What to do
Print each line of the listing once more, precisely as given.

## Start Information provided

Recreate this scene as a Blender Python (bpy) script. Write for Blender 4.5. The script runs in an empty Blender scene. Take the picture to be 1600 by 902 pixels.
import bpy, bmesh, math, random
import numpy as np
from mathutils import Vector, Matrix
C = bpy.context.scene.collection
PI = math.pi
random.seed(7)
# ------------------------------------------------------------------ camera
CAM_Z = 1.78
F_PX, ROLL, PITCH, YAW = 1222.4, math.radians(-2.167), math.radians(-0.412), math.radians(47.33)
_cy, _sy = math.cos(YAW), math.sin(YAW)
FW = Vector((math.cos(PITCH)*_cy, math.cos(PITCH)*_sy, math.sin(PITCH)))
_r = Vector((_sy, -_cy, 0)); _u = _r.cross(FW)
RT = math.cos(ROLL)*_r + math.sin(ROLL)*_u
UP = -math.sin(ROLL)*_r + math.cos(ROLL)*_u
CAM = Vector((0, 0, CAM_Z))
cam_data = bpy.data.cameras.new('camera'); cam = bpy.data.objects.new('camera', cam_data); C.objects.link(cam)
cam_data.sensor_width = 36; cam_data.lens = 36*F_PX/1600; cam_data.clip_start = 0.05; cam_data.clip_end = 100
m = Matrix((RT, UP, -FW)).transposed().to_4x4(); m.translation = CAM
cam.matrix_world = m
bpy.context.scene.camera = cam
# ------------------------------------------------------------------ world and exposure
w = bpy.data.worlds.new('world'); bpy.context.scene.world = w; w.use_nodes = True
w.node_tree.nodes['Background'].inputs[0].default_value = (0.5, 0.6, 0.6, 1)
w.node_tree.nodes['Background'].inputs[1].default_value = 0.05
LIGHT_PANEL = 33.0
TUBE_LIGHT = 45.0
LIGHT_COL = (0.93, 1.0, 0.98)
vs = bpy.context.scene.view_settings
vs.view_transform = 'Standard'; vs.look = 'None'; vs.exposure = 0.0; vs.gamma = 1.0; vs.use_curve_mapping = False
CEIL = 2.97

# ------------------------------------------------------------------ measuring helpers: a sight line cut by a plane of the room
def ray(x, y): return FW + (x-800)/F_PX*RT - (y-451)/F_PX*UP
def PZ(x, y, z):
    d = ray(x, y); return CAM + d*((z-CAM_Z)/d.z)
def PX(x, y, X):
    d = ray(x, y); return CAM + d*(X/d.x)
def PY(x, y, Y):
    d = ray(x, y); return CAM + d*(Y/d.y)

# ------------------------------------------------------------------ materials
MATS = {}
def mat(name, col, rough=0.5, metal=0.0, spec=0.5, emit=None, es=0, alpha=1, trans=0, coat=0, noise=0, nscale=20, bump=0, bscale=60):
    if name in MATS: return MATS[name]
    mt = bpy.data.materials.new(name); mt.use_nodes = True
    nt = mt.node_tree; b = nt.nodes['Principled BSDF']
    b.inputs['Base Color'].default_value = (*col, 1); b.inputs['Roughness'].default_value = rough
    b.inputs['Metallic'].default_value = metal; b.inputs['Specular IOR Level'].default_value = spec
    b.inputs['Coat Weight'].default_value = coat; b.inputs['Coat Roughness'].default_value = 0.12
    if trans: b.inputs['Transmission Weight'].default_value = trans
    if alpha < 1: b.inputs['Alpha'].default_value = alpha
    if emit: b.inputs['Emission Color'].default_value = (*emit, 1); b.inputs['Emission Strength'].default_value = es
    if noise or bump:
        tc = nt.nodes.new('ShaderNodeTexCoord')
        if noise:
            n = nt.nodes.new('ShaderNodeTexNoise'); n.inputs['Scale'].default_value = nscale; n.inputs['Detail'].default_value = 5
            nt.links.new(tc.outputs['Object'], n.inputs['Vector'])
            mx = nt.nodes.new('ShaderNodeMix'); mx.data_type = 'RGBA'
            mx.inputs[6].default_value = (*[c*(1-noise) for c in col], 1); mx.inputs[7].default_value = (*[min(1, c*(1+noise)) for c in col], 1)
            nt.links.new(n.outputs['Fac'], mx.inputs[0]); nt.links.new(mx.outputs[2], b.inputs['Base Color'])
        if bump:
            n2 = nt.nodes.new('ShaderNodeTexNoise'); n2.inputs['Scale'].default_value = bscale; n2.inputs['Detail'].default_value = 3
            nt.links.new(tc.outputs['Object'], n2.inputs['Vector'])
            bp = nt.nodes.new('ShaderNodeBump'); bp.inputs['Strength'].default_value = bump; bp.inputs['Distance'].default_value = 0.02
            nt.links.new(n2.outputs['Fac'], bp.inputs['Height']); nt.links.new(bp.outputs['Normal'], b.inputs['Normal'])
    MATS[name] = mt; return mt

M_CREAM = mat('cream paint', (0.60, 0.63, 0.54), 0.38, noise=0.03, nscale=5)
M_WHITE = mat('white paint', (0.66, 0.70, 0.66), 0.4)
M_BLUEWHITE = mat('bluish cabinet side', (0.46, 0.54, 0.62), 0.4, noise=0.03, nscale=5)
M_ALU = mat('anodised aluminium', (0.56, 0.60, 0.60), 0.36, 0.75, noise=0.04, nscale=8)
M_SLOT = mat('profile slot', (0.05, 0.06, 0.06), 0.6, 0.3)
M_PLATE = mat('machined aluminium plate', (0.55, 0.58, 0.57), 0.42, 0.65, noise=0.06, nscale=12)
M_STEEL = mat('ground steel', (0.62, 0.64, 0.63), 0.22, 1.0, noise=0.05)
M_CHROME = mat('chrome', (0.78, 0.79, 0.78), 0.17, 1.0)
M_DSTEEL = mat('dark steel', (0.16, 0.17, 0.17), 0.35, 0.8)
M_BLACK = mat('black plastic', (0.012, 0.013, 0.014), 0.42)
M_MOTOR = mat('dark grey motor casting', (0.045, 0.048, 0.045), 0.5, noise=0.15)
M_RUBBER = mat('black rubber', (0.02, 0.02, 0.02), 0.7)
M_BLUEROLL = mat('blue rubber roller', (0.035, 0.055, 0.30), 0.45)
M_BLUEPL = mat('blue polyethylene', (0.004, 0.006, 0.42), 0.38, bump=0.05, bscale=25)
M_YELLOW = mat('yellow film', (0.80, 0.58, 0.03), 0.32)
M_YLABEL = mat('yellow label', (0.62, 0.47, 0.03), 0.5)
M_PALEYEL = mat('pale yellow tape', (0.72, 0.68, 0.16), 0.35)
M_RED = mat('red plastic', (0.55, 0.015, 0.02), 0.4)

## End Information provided

Solution to this exercise
Recreate this scene as a Blender Python (bpy) script. Write for Blender 4.5. The script runs in an empty Blender scene. Take the picture to be 1600 by 902 pixels.
import bpy, bmesh, math, random
import numpy as np
from mathutils import Vector, Matrix
C = bpy.context.scene.collection
PI = math.pi
random.seed(7)
# ------------------------------------------------------------------ camera
CAM_Z = 1.78
F_PX, ROLL, PITCH, YAW = 1222.4, math.radians(-2.167), math.radians(-0.412), math.radians(47.33)
_cy, _sy = math.cos(YAW), math.sin(YAW)
FW = Vector((math.cos(PITCH)*_cy, math.cos(PITCH)*_sy, math.sin(PITCH)))
_r = Vector((_sy, -_cy, 0)); _u = _r.cross(FW)
RT = math.cos(ROLL)*_r + math.sin(ROLL)*_u
UP = -math.sin(ROLL)*_r + math.cos(ROLL)*_u
CAM = Vector((0, 0, CAM_Z))
cam_data = bpy.data.cameras.new('camera'); cam = bpy.data.objects.new('camera', cam_data); C.objects.link(cam)
cam_data.sensor_width = 36; cam_data.lens = 36*F_PX/1600; cam_data.clip_start = 0.05; cam_data.clip_end = 100
m = Matrix((RT, UP, -FW)).transposed().to_4x4(); m.translation = CAM
cam.matrix_world = m
bpy.context.scene.camera = cam
# ------------------------------------------------------------------ world and exposure
w = bpy.data.worlds.new('world'); bpy.context.scene.world = w; w.use_nodes = True
w.node_tree.nodes['Background'].inputs[0].default_value = (0.5, 0.6, 0.6, 1)
w.node_tree.nodes['Background'].inputs[1].default_value = 0.05
LIGHT_PANEL = 33.0
TUBE_LIGHT = 45.0
LIGHT_COL = (0.93, 1.0, 0.98)
vs = bpy.context.scene.view_settings
vs.view_transform = 'Standard'; vs.look = 'None'; vs.exposure = 0.0; vs.gamma = 1.0; vs.use_curve_mapping = False
CEIL = 2.97

# ------------------------------------------------------------------ measuring helpers: a sight line cut by a plane of the room
def ray(x, y): return FW + (x-800)/F_PX*RT - (y-451)/F_PX*UP
def PZ(x, y, z):
    d = ray(x, y); return CAM + d*((z-CAM_Z)/d.z)
def PX(x, y, X):
    d = ray(x, y); return CAM + d*(X/d.x)
def PY(x, y, Y):
    d = ray(x, y); return CAM + d*(Y/d.y)

# ------------------------------------------------------------------ materials
MATS = {}
def mat(name, col, rough=0.5, metal=0.0, spec=0.5, emit=None, es=0, alpha=1, trans=0, coat=0, noise=0, nscale=20, bump=0, bscale=60):
    if name in MATS: return MATS[name]
    mt = bpy.data.materials.new(name); mt.use_nodes = True
    nt = mt.node_tree; b = nt.nodes['Principled BSDF']
    b.inputs['Base Color'].default_value = (*col, 1); b.inputs['Roughness'].default_value = rough
    b.inputs['Metallic'].default_value = metal; b.inputs['Specular IOR Level'].default_value = spec
    b.inputs['Coat Weight'].default_value = coat; b.inputs['Coat Roughness'].default_value = 0.12
    if trans: b.inputs['Transmission Weight'].default_value = trans
    if alpha < 1: b.inputs['Alpha'].default_value = alpha
    if emit: b.inputs['Emission Color'].default_value = (*emit, 1); b.inputs['Emission Strength'].default_value = es
    if noise or bump:
        tc = nt.nodes.new('ShaderNodeTexCoord')
        if noise:
            n = nt.nodes.new('ShaderNodeTexNoise'); n.inputs['Scale'].default_value = nscale; n.inputs['Detail'].default_value = 5
            nt.links.new(tc.outputs['Object'], n.inputs['Vector'])
            mx = nt.nodes.new('ShaderNodeMix'); mx.data_type = 'RGBA'
            mx.inputs[6].default_value = (*[c*(1-noise) for c in col], 1); mx.inputs[7].default_value = (*[min(1, c*(1+noise)) for c in col], 1)
            nt.links.new(n.outputs['Fac'], mx.inputs[0]); nt.links.new(mx.outputs[2], b.inputs['Base Color'])
        if bump:
            n2 = nt.nodes.new('ShaderNodeTexNoise'); n2.inputs['Scale'].default_value = bscale; n2.inputs['Detail'].default_value = 3
            nt.links.new(tc.outputs['Object'], n2.inputs['Vector'])
            bp = nt.nodes.new('ShaderNodeBump'); bp.inputs['Strength'].default_value = bump; bp.inputs['Distance'].default_value = 0.02
            nt.links.new(n2.outputs['Fac'], bp.inputs['Height']); nt.links.new(bp.outputs['Normal'], b.inputs['Normal'])
    MATS[name] = mt; return mt

M_CREAM = mat('cream paint', (0.60, 0.63, 0.54), 0.38, noise=0.03, nscale=5)
M_WHITE = mat('white paint', (0.66, 0.70, 0.66), 0.4)
M_BLUEWHITE = mat('bluish cabinet side', (0.46, 0.54, 0.62), 0.4, noise=0.03, nscale=5)
M_ALU = mat('anodised aluminium', (0.56, 0.60, 0.60), 0.36, 0.75, noise=0.04, nscale=8)
M_SLOT = mat('profile slot', (0.05, 0.06, 0.06), 0.6, 0.3)
M_PLATE = mat('machined aluminium plate', (0.55, 0.58, 0.57), 0.42, 0.65, noise=0.06, nscale=12)
M_STEEL = mat('ground steel', (0.62, 0.64, 0.63), 0.22, 1.0, noise=0.05)
M_CHROME = mat('chrome', (0.78, 0.79, 0.78), 0.17, 1.0)
M_DSTEEL = mat('dark steel', (0.16, 0.17, 0.17), 0.35, 0.8)
M_BLACK = mat('black plastic', (0.012, 0.013, 0.014), 0.42)
M_MOTOR = mat('dark grey motor casting', (0.045, 0.048, 0.045), 0.5, noise=0.15)
M_RUBBER = mat('black rubber', (0.02, 0.02, 0.02), 0.7)
M_BLUEROLL = mat('blue rubber roller', (0.035, 0.055, 0.30), 0.45)
M_BLUEPL = mat('blue polyethylene', (0.004, 0.006, 0.42), 0.38, bump=0.05, bscale=25)
M_YELLOW = mat('yellow film', (0.80, 0.58, 0.03), 0.32)
M_YLABEL = mat('yellow label', (0.62, 0.47, 0.03), 0.5)
M_PALEYEL = mat('pale yellow tape', (0.72, 0.68, 0.16), 0.35)
M_RED = mat('red plastic', (0.55, 0.015, 0.02), 0.4)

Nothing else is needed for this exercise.